The preliminary report from the U.S. Chemical Safety Board, to be delivered at a public hearing in Houston on Tuesday, puts the spotlight back on missteps highlighted in prior investigations as BP faces potential civil and even criminal penalties over the incident.
More than two years have passed since the disaster struck at 9:53 p.m. CDT on April 20, 2010, (0253 GMT on April 21), when a surge of methane gas known to rig hands as a "kick" sparked an explosion aboard the Deepwater Horizon rig that killed 11 men. The vessel sank two days later.
London-based BP was the majority owner and operator of the Macondo well and Swiss-based Transocean Ltd owned the rig, which was drilling the mile-deep well in the Gulf of Mexico off Louisiana's coast.
"(BP and Transocean had) multiple safety management system deficiencies that contributed to the Macondo incident," and neither had safety rules that adequately focused on major accident hazards, according the federal agency's report.
The well spewed 4.9 million barrels of oil into the Gulf of Mexico for 87 days straight, fouling the shorelines of four Gulf Coast states in America's biggest offshore oil spill, eclipsing the 1989 Exxon Valdez spill in Alaska.
Investigators at the Chemical Safety Board, which has powers to subpoena witnesses but not to issue fines or citations, focused on crucial tests run by drill workers in the days ahead of the blowout to determine if the Macondo well was safely sealed with cement.
"Transocean is committed to continuous improvement in both personal and process safety performance," Transocean spokesman Brian Kennedy said.
"We look forward to reviewing the CSB report in its entirety toward that end, just as we have with the many investigative reports that have preceded it."
A BP spokesman said the accident "was the result of multiple causes, involving multiple parties," and that the company "has taken concrete steps to further enhance safety and risk management," including new drilling standards for the Gulf of Mexico that exceed current regulatory requirements.
PIVOTAL TEST
BP has already taken a $37.2 billion charge against its earnings for the spill, while total costs, based on estimates from analysts and previously paid items, could exceed $69 billion if a judge finds BP to be grossly negligent, which BP strongly disputes.
Previously released reports from a White House panel, the National Academy of Engineering and others also have focused on the pivotal negative pressure test, which could have alerted workers to the well's instability and potential danger.
Despite the critical nature of the test, there were no written procedures on how to conduct it, the CSB said. Also, there were "no written criteria or safe limits defined for determining if the test was a success or warnings on the consequences of deviation from the procedural requirements," the agency said.
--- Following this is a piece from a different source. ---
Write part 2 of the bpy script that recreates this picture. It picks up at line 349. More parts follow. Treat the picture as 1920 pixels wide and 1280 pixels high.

Rig workers conducted the negative pressure test "multiple times in multiple ways," and inaccurately declared it a success after one unnamed crew member "proposed a novel, unsubstantiated theory about why the test results appeared the way they did," the CSB said.
The companies involved with drilling the Macondo well have all traded blame for the accident. The CSB findings make no criticism of Halliburton Co (HAL.N), the contractor that did the cementing work for the well.
Transocean and Halliburton have both charged that BP had a faulty well design for Macondo that was a major factor in the explosion.
BP has denied these claims, instead faulting Halliburton for a flawed cementing job on the well. BP and Transocean also disagree on who was in charge of interpreting the pivotal negative pressure test. Other reports have faulted BP for not using a "cement bond log" test that could have shown that the cement was unstable.
According to testimony by the rig's chief mechanic before a federal investigative board in 2010, there was a "skirmish" between BP and Transocean rig workers over whether to displace drilling mud with water in an attempt to wrap up drilling operations and plug the well with cement.
Ironically, BP and Transocean executives were visiting the rig at the time of the explosion to celebrate seven years of "zero lost time incidents," the CSB said, an industry marker of prolonged safe operation.
The crew was 43 days behind schedule in drilling the Macondo well -- called the "well from hell" by rig workers.